Now, these two episodes echo one another in several respects: the subjects of each story pay money in order to see a grotesque spectacle, whether it be pseudo-necrophilic voyeurism or a film in which a monster forcibly inserts young women into an incinerator. However, it is where the episodes differ that is of interest.

In the first episode, Hazel expects to see something to the effect of men “doing something to a nigger” (42), yet encounters the more a grotesque tableaux that is simultaneously conducive to libidinal object cathexis and abjection. As grotesque as this image is, its affect is not half as powerful as that caused by a “nice looking girl” giving Lonnie, the baboon, a medal. The reason for the powerful reaction in the second episode is a subversion of desire: Enoch’s sadism toward the grotesque is defused by the humanisation and adulation of its object. This notion – the subversion of sadism – is something I shall now discuss in regards to my own experience of King Kong – my own “crazy voyage.”

To break formality and to speak anecdotally: I first saw King Kong at a bona-fide cinema – one in which the walls of the foyer were plastered with movie bills ranging from Spartacus to Oz from Rosemarie’s Baby to Endless Summer. The cafĂ© at which I was working – not one hundred metres from the cinema – had been promoting and selling tickets to the cinema’s monster-movie double-bill, in which Werewolf of London was followed by King Kong. Upon closing up for the night, I collected one of many left over tickets and sauntered over to the cinema to catch the second picture. And, just over one and half hours later, I found myself leaving the cinema not in a rage like Enoch, but very much affected for the worse.
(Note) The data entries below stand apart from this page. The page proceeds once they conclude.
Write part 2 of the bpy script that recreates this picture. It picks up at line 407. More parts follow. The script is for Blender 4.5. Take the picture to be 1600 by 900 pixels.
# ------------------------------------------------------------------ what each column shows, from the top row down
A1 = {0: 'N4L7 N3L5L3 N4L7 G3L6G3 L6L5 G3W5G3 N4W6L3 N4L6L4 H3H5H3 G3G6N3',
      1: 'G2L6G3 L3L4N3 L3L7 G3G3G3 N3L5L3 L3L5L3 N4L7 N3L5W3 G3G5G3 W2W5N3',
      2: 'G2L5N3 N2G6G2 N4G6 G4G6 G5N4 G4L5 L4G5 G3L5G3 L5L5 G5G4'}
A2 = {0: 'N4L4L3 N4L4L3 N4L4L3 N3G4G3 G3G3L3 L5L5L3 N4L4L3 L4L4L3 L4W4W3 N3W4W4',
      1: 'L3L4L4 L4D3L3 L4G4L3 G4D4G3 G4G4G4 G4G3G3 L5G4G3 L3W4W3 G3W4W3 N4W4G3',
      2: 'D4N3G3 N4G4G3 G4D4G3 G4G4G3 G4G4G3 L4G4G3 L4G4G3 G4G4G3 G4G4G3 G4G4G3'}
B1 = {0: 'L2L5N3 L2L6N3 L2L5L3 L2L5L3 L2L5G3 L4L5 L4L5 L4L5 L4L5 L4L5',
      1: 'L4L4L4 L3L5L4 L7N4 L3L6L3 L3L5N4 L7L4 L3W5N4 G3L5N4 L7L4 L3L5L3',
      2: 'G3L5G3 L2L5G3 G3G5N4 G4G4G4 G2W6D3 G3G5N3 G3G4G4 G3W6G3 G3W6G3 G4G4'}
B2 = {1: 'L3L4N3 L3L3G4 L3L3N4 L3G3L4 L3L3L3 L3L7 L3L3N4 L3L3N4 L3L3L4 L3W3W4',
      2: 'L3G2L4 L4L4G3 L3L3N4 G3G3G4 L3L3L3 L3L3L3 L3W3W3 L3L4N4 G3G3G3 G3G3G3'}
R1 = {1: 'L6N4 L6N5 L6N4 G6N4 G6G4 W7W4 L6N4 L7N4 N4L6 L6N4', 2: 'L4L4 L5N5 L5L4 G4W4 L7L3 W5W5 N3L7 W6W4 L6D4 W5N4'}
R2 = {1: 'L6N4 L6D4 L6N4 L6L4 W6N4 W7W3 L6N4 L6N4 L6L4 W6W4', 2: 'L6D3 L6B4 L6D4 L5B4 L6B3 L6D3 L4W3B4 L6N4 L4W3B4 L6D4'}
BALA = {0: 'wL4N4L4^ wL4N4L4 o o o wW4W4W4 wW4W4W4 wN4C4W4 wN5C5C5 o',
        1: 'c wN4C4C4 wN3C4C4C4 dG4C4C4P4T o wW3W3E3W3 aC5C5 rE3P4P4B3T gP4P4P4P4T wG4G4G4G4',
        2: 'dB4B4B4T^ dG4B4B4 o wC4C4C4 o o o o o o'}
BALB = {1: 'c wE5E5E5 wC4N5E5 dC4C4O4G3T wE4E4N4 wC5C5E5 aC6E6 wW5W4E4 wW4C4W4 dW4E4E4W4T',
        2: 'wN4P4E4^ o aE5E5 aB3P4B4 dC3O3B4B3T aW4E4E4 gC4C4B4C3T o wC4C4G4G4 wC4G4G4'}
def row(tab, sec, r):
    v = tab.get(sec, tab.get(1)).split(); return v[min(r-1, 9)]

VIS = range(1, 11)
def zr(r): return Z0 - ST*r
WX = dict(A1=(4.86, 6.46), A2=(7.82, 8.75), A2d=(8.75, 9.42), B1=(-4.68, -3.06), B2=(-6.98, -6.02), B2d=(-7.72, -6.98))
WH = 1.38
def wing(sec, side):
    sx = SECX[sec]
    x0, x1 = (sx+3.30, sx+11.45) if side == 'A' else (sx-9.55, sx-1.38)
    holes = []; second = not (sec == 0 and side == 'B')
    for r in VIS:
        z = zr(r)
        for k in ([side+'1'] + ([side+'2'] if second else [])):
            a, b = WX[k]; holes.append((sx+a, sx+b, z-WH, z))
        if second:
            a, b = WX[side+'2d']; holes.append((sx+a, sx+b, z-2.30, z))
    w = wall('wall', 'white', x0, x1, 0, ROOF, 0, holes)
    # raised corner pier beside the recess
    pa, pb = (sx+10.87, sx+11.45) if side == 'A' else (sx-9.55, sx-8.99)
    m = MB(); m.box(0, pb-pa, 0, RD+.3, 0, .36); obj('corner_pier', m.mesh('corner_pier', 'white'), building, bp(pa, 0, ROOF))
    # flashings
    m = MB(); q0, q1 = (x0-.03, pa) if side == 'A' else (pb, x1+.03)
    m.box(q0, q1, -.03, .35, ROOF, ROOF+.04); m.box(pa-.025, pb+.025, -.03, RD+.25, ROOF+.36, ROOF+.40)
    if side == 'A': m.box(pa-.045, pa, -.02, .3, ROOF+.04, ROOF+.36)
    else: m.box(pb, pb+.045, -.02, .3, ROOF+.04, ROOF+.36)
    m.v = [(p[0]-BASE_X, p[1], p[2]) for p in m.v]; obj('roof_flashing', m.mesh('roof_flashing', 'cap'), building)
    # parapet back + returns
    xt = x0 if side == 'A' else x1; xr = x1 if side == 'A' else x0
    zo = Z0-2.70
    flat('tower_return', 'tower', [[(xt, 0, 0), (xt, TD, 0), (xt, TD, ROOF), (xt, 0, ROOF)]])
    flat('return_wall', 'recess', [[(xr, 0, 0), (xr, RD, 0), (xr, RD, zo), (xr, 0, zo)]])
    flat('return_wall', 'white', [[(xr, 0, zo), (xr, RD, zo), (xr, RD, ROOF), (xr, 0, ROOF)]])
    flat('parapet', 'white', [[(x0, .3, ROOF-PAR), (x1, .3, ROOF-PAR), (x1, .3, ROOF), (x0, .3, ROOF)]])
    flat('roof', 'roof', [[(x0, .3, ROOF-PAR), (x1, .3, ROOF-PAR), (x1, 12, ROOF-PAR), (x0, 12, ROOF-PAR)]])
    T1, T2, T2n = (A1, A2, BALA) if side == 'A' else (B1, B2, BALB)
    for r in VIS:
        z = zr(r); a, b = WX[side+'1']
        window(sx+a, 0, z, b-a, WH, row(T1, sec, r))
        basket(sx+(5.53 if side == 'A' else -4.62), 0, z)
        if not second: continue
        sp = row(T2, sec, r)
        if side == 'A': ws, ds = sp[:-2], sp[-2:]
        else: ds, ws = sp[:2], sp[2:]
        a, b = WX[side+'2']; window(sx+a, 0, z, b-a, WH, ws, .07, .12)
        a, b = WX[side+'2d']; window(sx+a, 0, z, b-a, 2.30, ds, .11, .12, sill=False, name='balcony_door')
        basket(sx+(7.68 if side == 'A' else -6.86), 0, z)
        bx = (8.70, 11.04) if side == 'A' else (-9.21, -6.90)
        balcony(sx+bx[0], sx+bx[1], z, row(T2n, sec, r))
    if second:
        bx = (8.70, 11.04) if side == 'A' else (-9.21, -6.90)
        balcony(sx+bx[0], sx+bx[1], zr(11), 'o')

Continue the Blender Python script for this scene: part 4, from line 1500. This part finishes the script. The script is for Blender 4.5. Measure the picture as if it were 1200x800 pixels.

About half an hour into the film, if I recall correctly, Kong makes his first appearance, taking the form of a grotesque monster, and is juxtaposed to the nice-looking girl who he drags off into the jungle. My desires may not have been as sadistic as those of Enoch, but I was hoping for the men to fall this monster and rescue Ann. But in spite of this, as the film progressed, my semi-sadistic desires were subverted as the grotesque figure of Kong becomes more and more human.

Consequently, when Kong is transported to America, I found myself in possession of an affect cinematic New York was unaware of: I had traded in my sadism for pathos or, rather, the cinema had forced the exchange.

And here, my viewing experience took on a masochistic colouring. In New York, the desires I held not an hour earlier were enacted against Kong: bullets tear into his flesh until he sets down Ann and gives one final roar, then plummets to his death from atop the Empire State Building. Then, in the film’s most famous line, Denham sums up the sympathetic appeal of the grotesque monster as he states “It wasn't the airplanes. It was beauty that killed the beast.” At this point, the pathos of the cinematic spectator is defeated by the sadism of the film, and utter masochism prevails. Thereby, King Kong had taken me on a crazy affect-laden voyage – one that was so powerful for me it has rendered King Kong one of very few cinematic experiences the entirety of which I can still recall.

Works Cited:

O’Connor, Flannery. Wise Blood. London: Faber and Faber, 1952.

Rutherford, Anne. “Cinema and Embodied Affect”. Senses of Cinema, 2002. Retrieved 22 October. 2007 from www.sensesofcinema.com

3 comments:

scully said...

Enoch's pleasure at watching horror movies relates nicely to the article by James Snead that I mention in my post on King Kong. He argues that western society uses monster movies to vent latent frustrations and desires that would cause the breakdown of society if enacted. Also the subject matter of men doing something to a 'nigger' can be related to Snead's argument that Kong actually embodies the savage black other in American society.

scully said...

also you're identification with Kong and subsequent anguish at the death you had earlier wished upon him are interesting. Snead believes that Kong's death serves to cleanse the viewer of the transgressive desires he had experienced through aligning himself with Kong, the embodiment of black sexual potency. You're own anguish at Kong's death, means you identified with the beast on an entirely different level and your ability to admit that you identified with his character,according to Snead, makes you a uniquely repressed case. But that's Snead's opinion, one suspects he's reading into it a bit too much.

scully said...

glad you like my Tokyo Story mate, cheers.